Because English was not exactly considered a ‘real’ subject, it was often given to the ladies of higher learning institutions when were now grudgingly admitting women; however, as the century drew on, English took on more of a masculine aspect.  It still took a while for the study of English to be taken seriously, but finally English literature came into power, mostly because of wartime nationalism.  The new subject was created by the offspring of the bourgeoisie, rather than those who currently held social power.

Now the study of English was ‘in’, and people may have wondered how it had ever been otherwise.  Deep and intense questions became subject to the most intense scrutiny.  Literature was also perhaps the only place where creative language was allowed to flourish.  In addition, those studying felt that they were a part of a larger movement that was moving civilization back to the way it should have been, as in the seventeenth century.

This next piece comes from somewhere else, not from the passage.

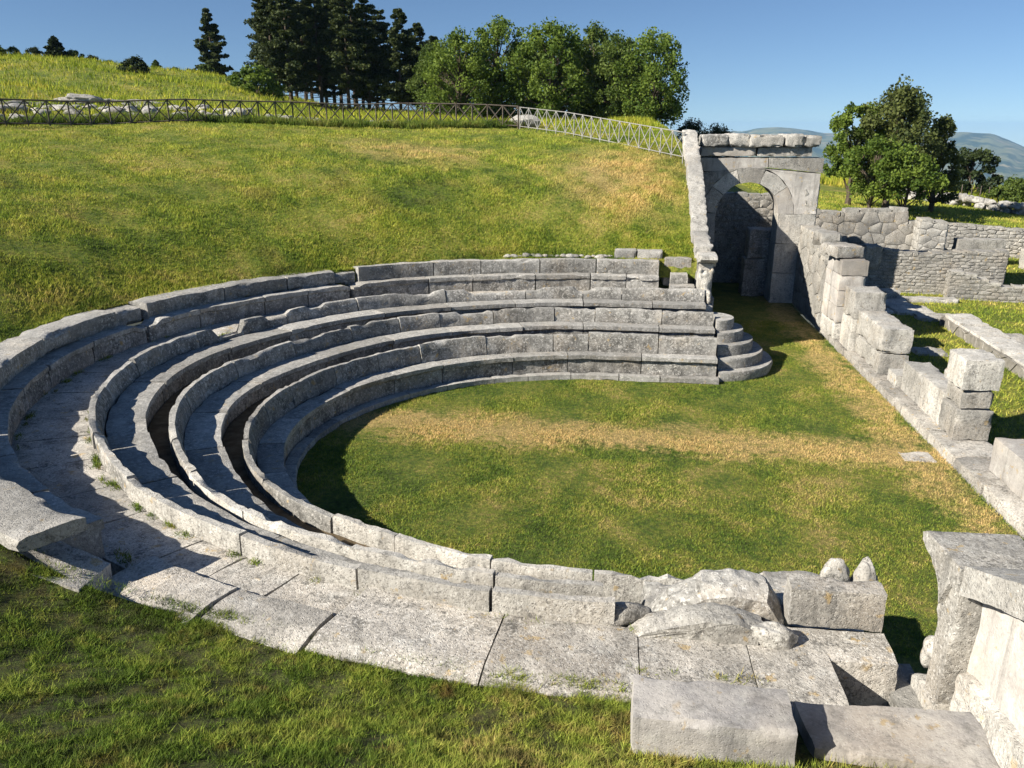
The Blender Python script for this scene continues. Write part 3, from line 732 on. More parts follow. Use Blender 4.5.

“Scrutiny” didn’t seek to change society in any way; rather, their goal was to withstand it.  Teaching children about the corrupt culture they lived in was very important, instead of making them memorize pointless passages of literature.  Eagleton said that the Scrutiny project was “hair-raisingly radical and really rather absurd.”  In the end, Scrutiny was simply a project of the elitists.  The ‘organic’ society desired by Scrutiny was unobtainable, nothing more than a lofty desire to reclaim the golden days of the past.

Some types of English were considered more English than others, which ironically reminds one of the types of arguments given by the upper class before.  When T.S. Eliot came to England, he upgraded the status of the poets and dramatists while toppling Milton and the Romantics.  Literature becomes that which has the Tradition flowing through it; all poetry may be literature, but not all poetry may be Literature.  Eliot thought that middle-class liberalism had failed in light of the war, and a poet must develop a new type of sensory language in poetry that would speak to a person’s senses rather than their intellect.  Many contradictions began showing up in the ideas that the ‘big wigs’ of Literature of that day came up with.

Practical criticism meant a method that was unafraid to take a text apart, but also assumed that you could judge literary greatness by focusing on pieces of poetry or prose isolated from their cultural contexts.  Close reading also mean detailed analytic interpretation, but also seemed to imply that former methods of criticism read only three words per line.  Also assumed that any literary work could be understood in isolation from its context.

Richards, an advocate of modern science, felt that, even though he himself felts questions such as ‘what?’ or ‘why?’ were not valid, if pseudo-answers were not given to such pseudo-questions, society would fall apart.  Poetry’s role is to supply such answers.

American New Criticism was deeply marked by the doctrines that organizing lawless lower human impulses more effectively will ensure the survival of the higher finer ones (not too dissimilar from the old Victorian belief that organizing the lower classes will ensure the survival of the upper ones).  New Criticism was not too different from Scrutiny: it reinvented in literature what it couldn’t find in reality.  They came up with something called the Great Man theory of literature, which says that even if the author’s intentions in writing were recovered, they were of no relevance to the interpretation of his or her text.  At the same time, neither could the emotional responses of readers be confused with the poem’s true meaning.  Ultimately, reading poetry in the New Critical way meant committing yourself to nothing, a rejection of anything in particular.

Special Note: “The Rise of English” is an outstanding essay where Eagleton surveys how the concept of literature as we understand today has developed, how its studies have begun academically and how literary criticism in English has evolved. He discloses the capitalist motif behind using English as an academic discipline in British colonies. As a post-modern theorist, Eagleton elaborately discusses the drawbacks of New Criticism and paves the way forward to look at the literary texts with newer insight. However, in the essay “The Rise of English” he criticises the theoretical development in the English up to the New Criticism phase.